Coal ash is the residue left behind when mined coal is turned into energy.

“Govenor Cooper did a 180,” Donald van der Vaart told the Carolina Journal.


North Carolina Gov. Roy Cooper

Van der Vaart, a senior fellow at conservative think-tank the John Locke Foundation, told the publication that electrical provider Duke Energy was ordered to clean up 80 million tons of coal ash at six sites in North Carolina as part of a court settlement with the DEQ. The matter came to a head in 2014 when a North Carolina treatment facility owned by Duke accidentally spilled 39,000 tons of coal ash into the Dan River.

“There were two problems,” van der Vaart said. “The first was structural, lack of maintenance by Duke caused the leak. The second is the potential for groundwater contamination caused by storing coal ash in the ground.”

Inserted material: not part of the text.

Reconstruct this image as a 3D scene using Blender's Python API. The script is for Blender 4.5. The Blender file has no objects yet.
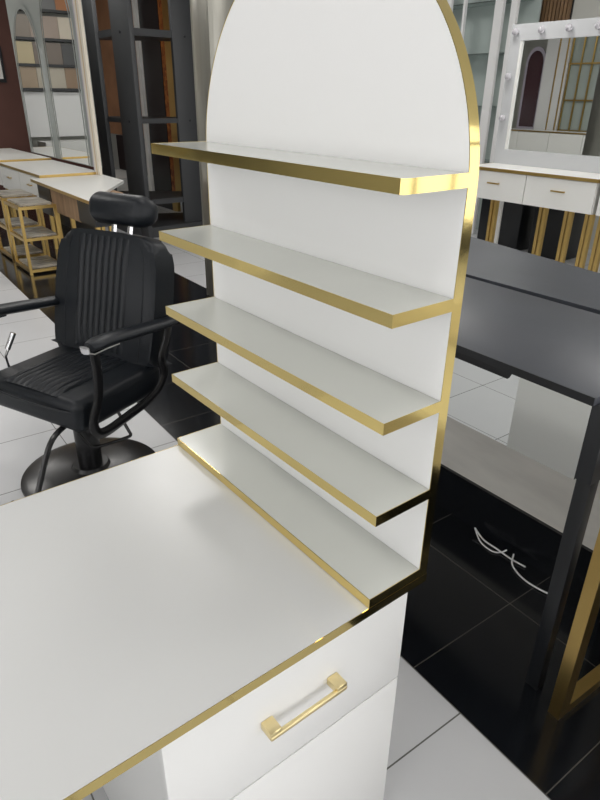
import bpy, bmesh, math, random
from mathutils import Vector, Matrix, Euler
random.seed(7)
S = bpy.context.scene
COL = S.collection
PI = math.pi

# ------------------------------------------------------------ camera
cam_d = bpy.data.cameras.new('camera'); cam = bpy.data.objects.new('camera', cam_d); COL.objects.link(cam)
cam_d.sensor_fit = 'HORIZONTAL'; cam_d.sensor_width = 36.0; cam_d.lens = 613.5 / 600 * 36
cam_d.clip_start = 0.02; cam_d.clip_end = 100
def _rz(t): return Matrix.Rotation(t, 3, 'Z')
rotm = _rz(0.90326539) @ Matrix.Rotation(1.10969489, 3, 'X') @ _rz(0.01214219)
cam.matrix_world = Matrix.Translation((0.54765, -0.71595, 1.55042)) @ rotm.to_4x4()
S.camera = cam

# ------------------------------------------------------------ world, exposure
w = bpy.data.worlds.new('world'); S.world = w; w.use_nodes = True
wn = w.node_tree.nodes['Background']
wn.inputs[0].default_value = (1.0, 0.99, 0.98, 1); wn.inputs[1].default_value = 2.15
S.view_settings.view_transform = 'Standard'; S.view_settings.look = 'None'
S.view_settings.exposure = 0.05; S.view_settings.gamma = 1.0; S.view_settings.use_curve_mapping = False

LAMPS = [(0.4, -1.7, 30), (-1.6, -1.7, 30), (-1.6, 1.0, 30), (0.4, 1.0, 22), (-4.0, -1.2, 34), (-4.0, 1.4, 34), (-6.8, -0.6, 34),
         (-6.8, 2.2, 34), (-3.2, 3.9, 38), (-0.6, 3.6, 34), (-9.4, 0.6, 36), (-6.0, 4.6, 34)]
CEIL = 3.3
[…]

Former Republican Gov. Pat McCrory gave the DEQ authority to tackle coal-ash cleanup. Six sites identified as low-risk could have been capped and drained at lower cost but the DEQ said they had to be excavated, van der Vaart explained.

“Duke had proposed draining most of them at less expense,” he said. “Duke has a duty to provide low-cost electricity. They filed suit against the DEQ.”

Van der Vaart says that environmental groups and their legal representatives wanted all the coal-ash sites dug up and removed. the Southern Environmental Law Center filed a suit against Duke Energy for the Dan River spill.

“There was a settlement that resulted in not all the ash sites being excavated,” van der Vaart said. “The settlement left 30 percent of the ash in the ground.”  

Van der Vaart says the cost of the cleanup during the McCrory administration was estimated at $4 billion. A newer estimate projects the cleanup to cost an estimated $9 billion and take 20 years to complete.

“The DEQ agreed to the [settlement] provisions, which will bring increased costs to [electricity] customers,” van der Vaart told the Journal. “Customers will see higher rates.”

Van der Vaart says the outcome is surprising given that Democratic Gov. Cooper was adamant the cost should be taken on by Duke shareholders and not its customers when he served as attorney general.

“They were pursuing legislation to prohibit those costs from being passed on to customers,” van der Vaart said. “There may be customer groups that could challenge the settlement in court.”